Oh, I know you're all, "Geez, Ty, lighten up. It's only fun and games for the kids. It's just kids being kids." It sure is. And the kids are buying all this garbage on their own too. That's why it's just "kids being kids" when they're pretending to shoot up heroin or pretending to hang the little black kids in fun rounds of "lynch mob." Big deal, huh? No educable moments there. How many games can you name that are based on physics, mathematics, science, and cooperation? And we lament that the U.S. is no longer a world leader in terms of education, particularly math and science. Maybe that's why it bothers me so much when the McDonald's staff instead of asking which Happy Meal toy my daughter wants--the Transformer or the Cutie-doll--ask instead, "boy or girl." What?

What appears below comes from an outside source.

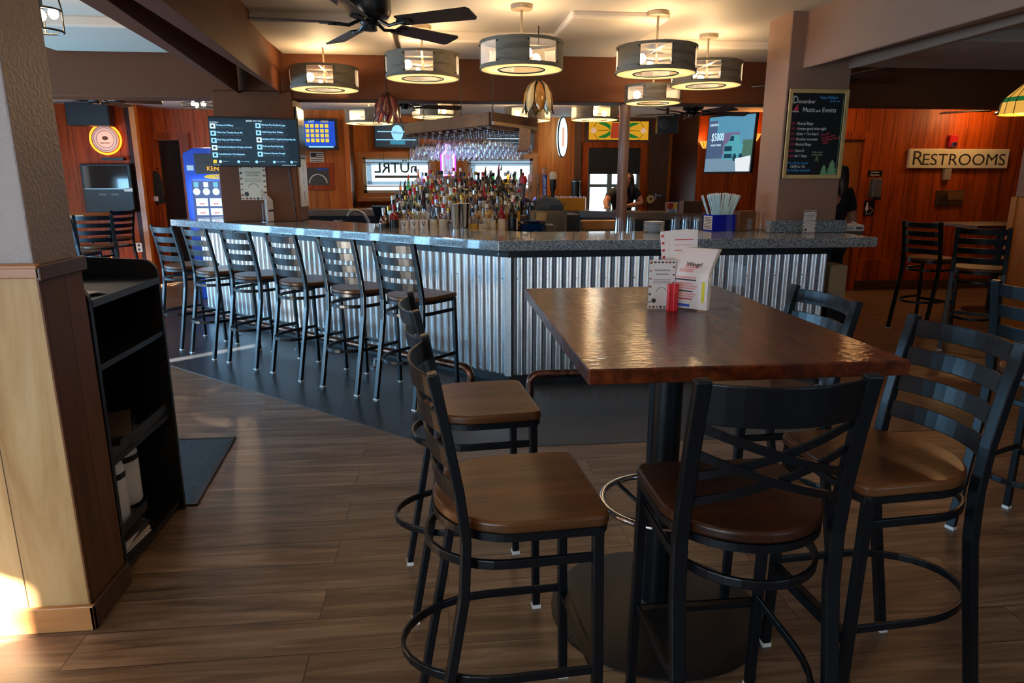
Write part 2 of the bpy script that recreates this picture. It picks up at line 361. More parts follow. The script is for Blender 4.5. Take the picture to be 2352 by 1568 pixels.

I guess the very best part is that many (perhaps most) of these same parents believe in that other fairy tale, so it's no wonder. You know the god/Jesus/bible stories where we smite our brethren and stone misbehaving women. What is wrong with people?

And thus this Princess culture is what I now abhor the most right now. Too bad I've become so overly cautious and pambly to say or do anything about it though. Maybe I've become a princess myself. Hopefully my daughter has inherited the courage, brains, and heart I once wielded. And good for her if she has. Maybe when she's CEO of Mattel or the Disney corporation she'll re-market toys to be of a pro-social or pro-education nature (or be the evil witch that boils all the Barbie dolls and princesses in a vat of boiling oil). Oh, she'd just be labelled a bitch for the attempt, that's what we call our intelligent, assertive, and driven women.